Will you output all of the data below exactly, omitting the images?

>>

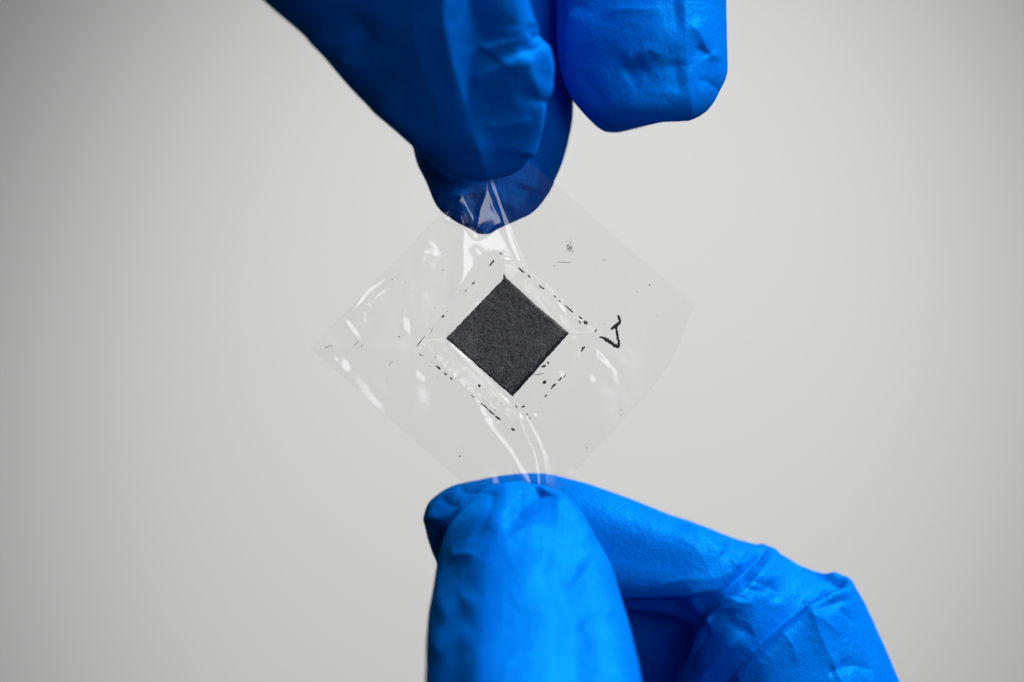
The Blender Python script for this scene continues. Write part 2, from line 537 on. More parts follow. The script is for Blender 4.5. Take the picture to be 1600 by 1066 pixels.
# --- lower hand
L_THUMB = [(806, 752, 812, 752, 30, 8, 2.0), (770, 757, 850, 758, 42, 26, 2.1), (750, 768, 878, 772, 54, 40, 2.1), (726, 794, 897, 790, 68, 56, 2.1), (706, 817, 915, 817, 83, 66, 2.1),
           (690, 846, 937, 850, 99, 76, 2.1), (681, 884, 953, 880, 118, 88, 2.2), (674, 930, 968, 925, 145, 98, 2.2), (668, 965, 979, 962, 168, 104, 2.2),
           (665, 1010, 991, 1009, 199, 112, 2.2), (664, 1064, 1001, 1066, 236, 120, 2.2), (662, 1150, 1015, 1160, 277, 130, 2.2),
           (680, 1300, 1060, 1320, 297, 145, 2.2), (780, 1500, 1180, 1520, 243, 165, 2.2), (850, 1690, 1290, 1710, 80, 195, 2.2), (900, 1880, 1320, 1890, -40, 195, 2.2), (960, 2080, 1330, 2080, -80, 165, 2.2)]
L_INDEX = [(661, 812, 663, 818, -75, 10, 2.0), (667, 790, 672, 852, -78, 40, 2.0), (680, 776, 690, 888, -80, 56, 2.1), (713, 757, 720, 910, -84, 70, 2.2), (757, 748, 765, 925, -88, 80, 2.3), (799, 742, 800, 935, -92, 86, 2.4),
           (847, 739, 850, 940, -96, 92, 2.5), (905, 752, 900, 946, -99, 96, 2.6), (963, 770, 960, 950, -102, 99, 2.7), (1035, 800, 1030, 958, -106, 103, 2.7),
           (1100, 822, 1080, 975, -110, 107, 2.6), (1150, 842, 1085, 1000, -112, 112, 2.0), (1205, 858, 1062, 1045, -114, 120, 1.7), (1262, 888, 1050, 1100, -114, 130, 1.6),
           (1325, 906, 1050, 1160, -114, 138, 1.6), (1368, 980, 1065, 1220, -112, 144, 1.6), (1403, 1058, 1085, 1300, -108, 150, 1.6),
           (1450, 1170, 1200, 1360, -105, 145, 2.2), (1480, 1330, 1210, 1480, -95, 155, 2.2), (1450, 1560, 1200, 1600, -80, 165, 2.2)]
L_MIDDLE = [(880, 940, 882, 956, -190, 10, 2, -195), (900, 900, 900, 1030, -160, 50, 2.2, -320), (960, 880, 950, 1120, -140, 70, 2.2, -400), (1040, 890, 1010, 1170, -140, 80, 2.2, -420), (1110, 950, 1060, 1200, -150, 90, 2.2, -400),
            (1190, 1040, 1090, 1260, -180, 115, 2.2, -330), (1300, 1160, 1130, 1360, -200, 135, 2.2, -270), (1380, 1330, 1150, 1480, -190, 150, 2.2, -210), (1380, 1560, 1150, 1600, -160, 160, 2.2, -160)]
L_RING = [(960, 1130, 962, 1136, -330, 10, 2), (980, 1110, 975, 1190, -335, 70, 2.2), (1080, 1120, 1040, 1280, -345, 110, 2.2), (1200, 1190, 1080, 1400, -340, 125, 2.2), (1320, 1380, 1100, 1520, -300, 140, 2.2), (1300, 1600, 1080, 1640, -240, 150, 2.2)]
L_LITTLE = [(960, 1230, 962, 1236, -450, 10, 2), (980, 1210, 975, 1290, -450, 60, 2.2), (1080, 1230, 1040, 1370, -450, 95, 2.2), (1190, 1310, 1070, 1470, -430, 110, 2.2), (1260, 1480, 1080, 1580, -370, 120, 2.2), (1230, 1640, 1050, 1680, -300, 130, 2.2)]
L_PALM = [(840, 1440, 1440, 1480, -90, 60, 2.4), (800, 1500, 1480, 1540, -90, 210, 2.4), (780, 1750, 1500, 1780, -90, 240, 2.4), (860, 2000, 1450, 2020, -80, 220, 2.2), (920, 2200, 1420, 2210, -80, 215, 2.1),
          (910, 2600, 1450, 2610, -80, 250, 2.0)]
TH = (2, 900)
IX = (-900, 40)
lo1 = [
    # thumb: shoulder that parts the lit front from the shaded side
    dict(pts=[(757, 772), (768, 810), (782, 846), (770, 890), (762, 940), (758, 1066), (760, 1200)], amp=25, wn=52, wp=95, p=1.6, t0=.12, t1=0, d=TH),
    dict(pts=[(700, 850), (716, 900), (722, 950), (718, 1100)], amp=-5, wn=30, wp=32, p=1.8, t0=.15, t1=.0, d=TH),
    dict(pts=[(848, 764), (826, 788), (803, 812), (798, 832), (808, 852)], amp=-13, wn=16, wp=22, p=1.4, t0=.05, t1=.3, d=TH),
    # index: hard edge where the lit side turns under, crease F1, crease F2
    dict(pts=[(880, 930), (974, 924), (1050, 925), (1112, 922), (1140, 912)], amp=16, wn=10, wp=48, p=1.5, t0=.0, t1=.25, d=IX),
    dict(pts=[(940, 962), (1000, 955), (1060, 950), (1090, 946)], amp=-18, wn=50, wp=18, p=1.6, t0=0, t1=.3, d=IX),
    dict(pts=[(1204, 851), (1181, 874), (1164, 894), (1134, 922), (1103, 957), (1076, 985), (1048, 1010), (1042, 1040)], amp=-15, wn=9, wp=10, p=1.1, t0=.12, t1=.1, d=IX),
    dict(pts=[(1225, 866), (1200, 882), (1182, 902), (1152, 932), (1122, 962), (1095, 990), (1064, 1020)], amp=13, wn=11, wp=30, p=1.5, t0=.25, t1=.1, d=IX),
    dict(pts=[(1330, 906), (1300, 912), (1281, 921), (1256, 944), (1214, 980), (1170, 1023), (1133, 1066), (1100, 1100)], amp=-21, wn=27, wp=7, p=1.15, t0=.05, t1=0, d=IX),
    dict(pts=[(1345, 926), (1300, 930), (1272, 950), (1236, 982), (1192, 1025), (1160, 1062)], amp=10, wn=12, wp=34, p=1.5, t0=.15, t1=0, d=IX),
]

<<

- _Output_
The Blender Python script for this scene continues. Write part 2, from line 537 on. More parts follow. The script is for Blender 4.5. Take the picture to be 1600 by 1066 pixels.
# --- lower hand
L_THUMB = [(806, 752, 812, 752, 30, 8, 2.0), (770, 757, 850, 758, 42, 26, 2.1), (750, 768, 878, 772, 54, 40, 2.1), (726, 794, 897, 790, 68, 56, 2.1), (706, 817, 915, 817, 83, 66, 2.1),
           (690, 846, 937, 850, 99, 76, 2.1), (681, 884, 953, 880, 118, 88, 2.2), (674, 930, 968, 925, 145, 98, 2.2), (668, 965, 979, 962, 168, 104, 2.2),
           (665, 1010, 991, 1009, 199, 112, 2.2), (664, 1064, 1001, 1066, 236, 120, 2.2), (662, 1150, 1015, 1160, 277, 130, 2.2),
           (680, 1300, 1060, 1320, 297, 145, 2.2), (780, 1500, 1180, 1520, 243, 165, 2.2), (850, 1690, 1290, 1710, 80, 195, 2.2), (900, 1880, 1320, 1890, -40, 195, 2.2), (960, 2080, 1330, 2080, -80, 165, 2.2)]
L_INDEX = [(661, 812, 663, 818, -75, 10, 2.0), (667, 790, 672, 852, -78, 40, 2.0), (680, 776, 690, 888, -80, 56, 2.1), (713, 757, 720, 910, -84, 70, 2.2), (757, 748, 765, 925, -88, 80, 2.3), (799, 742, 800, 935, -92, 86, 2.4),
           (847, 739, 850, 940, -96, 92, 2.5), (905, 752, 900, 946, -99, 96, 2.6), (963, 770, 960, 950, -102, 99, 2.7), (1035, 800, 1030, 958, -106, 103, 2.7),
           (1100, 822, 1080, 975, -110, 107, 2.6), (1150, 842, 1085, 1000, -112, 112, 2.0), (1205, 858, 1062, 1045, -114, 120, 1.7), (1262, 888, 1050, 1100, -114, 130, 1.6),
           (1325, 906, 1050, 1160, -114, 138, 1.6), (1368, 980, 1065, 1220, -112, 144, 1.6), (1403, 1058, 1085, 1300, -108, 150, 1.6),
           (1450, 1170, 1200, 1360, -105, 145, 2.2), (1480, 1330, 1210, 1480, -95, 155, 2.2), (1450, 1560, 1200, 1600, -80, 165, 2.2)]
L_MIDDLE = [(880, 940, 882, 956, -190, 10, 2, -195), (900, 900, 900, 1030, -160, 50, 2.2, -320), (960, 880, 950, 1120, -140, 70, 2.2, -400), (1040, 890, 1010, 1170, -140, 80, 2.2, -420), (1110, 950, 1060, 1200, -150, 90, 2.2, -400),
            (1190, 1040, 1090, 1260, -180, 115, 2.2, -330), (1300, 1160, 1130, 1360, -200, 135, 2.2, -270), (1380, 1330, 1150, 1480, -190, 150, 2.2, -210), (1380, 1560, 1150, 1600, -160, 160, 2.2, -160)]
L_RING = [(960, 1130, 962, 1136, -330, 10, 2), (980, 1110, 975, 1190, -335, 70, 2.2), (1080, 1120, 1040, 1280, -345, 110, 2.2), (1200, 1190, 1080, 1400, -340, 125, 2.2), (1320, 1380, 1100, 1520, -300, 140, 2.2), (1300, 1600, 1080, 1640, -240, 150, 2.2)]
L_LITTLE = [(960, 1230, 962, 1236, -450, 10, 2), (980, 1210, 975, 1290, -450, 60, 2.2), (1080, 1230, 1040, 1370, -450, 95, 2.2), (1190, 1310, 1070, 1470, -430, 110, 2.2), (1260, 1480, 1080, 1580, -370, 120, 2.2), (1230, 1640, 1050, 1680, -300, 130, 2.2)]
L_PALM = [(840, 1440, 1440, 1480, -90, 60, 2.4), (800, 1500, 1480, 1540, -90, 210, 2.4), (780, 1750, 1500, 1780, -90, 240, 2.4), (860, 2000, 1450, 2020, -80, 220, 2.2), (920, 2200, 1420, 2210, -80, 215, 2.1),
          (910, 2600, 1450, 2610, -80, 250, 2.0)]
TH = (2, 900)
IX = (-900, 40)
lo1 = [
    # thumb: shoulder that parts the lit front from the shaded side
    dict(pts=[(757, 772), (768, 810), (782, 846), (770, 890), (762, 940), (758, 1066), (760, 1200)], amp=25, wn=52, wp=95, p=1.6, t0=.12, t1=0, d=TH),
    dict(pts=[(700, 850), (716, 900), (722, 950), (718, 1100)], amp=-5, wn=30, wp=32, p=1.8, t0=.15, t1=.0, d=TH),
    dict(pts=[(848, 764), (826, 788), (803, 812), (798, 832), (808, 852)], amp=-13, wn=16, wp=22, p=1.4, t0=.05, t1=.3, d=TH),
    # index: hard edge where the lit side turns under, crease F1, crease F2
    dict(pts=[(880, 930), (974, 924), (1050, 925), (1112, 922), (1140, 912)], amp=16, wn=10, wp=48, p=1.5, t0=.0, t1=.25, d=IX),
    dict(pts=[(940, 962), (1000, 955), (1060, 950), (1090, 946)], amp=-18, wn=50, wp=18, p=1.6, t0=0, t1=.3, d=IX),
    dict(pts=[(1204, 851), (1181, 874), (1164, 894), (1134, 922), (1103, 957), (1076, 985), (1048, 1010), (1042, 1040)], amp=-15, wn=9, wp=10, p=1.1, t0=.12, t1=.1, d=IX),
    dict(pts=[(1225, 866), (1200, 882), (1182, 902), (1152, 932), (1122, 962), (1095, 990), (1064, 1020)], amp=13, wn=11, wp=30, p=1.5, t0=.25, t1=.1, d=IX),
    dict(pts=[(1330, 906), (1300, 912), (1281, 921), (1256, 944), (1214, 980), (1170, 1023), (1133, 1066), (1100, 1100)], amp=-21, wn=27, wp=7, p=1.15, t0=.05, t1=0, d=IX),
    dict(pts=[(1345, 926), (1300, 930), (1272, 950), (1236, 982), (1192, 1025), (1160, 1062)], amp=10, wn=12, wp=34, p=1.5, t0=.15, t1=0, d=IX),
]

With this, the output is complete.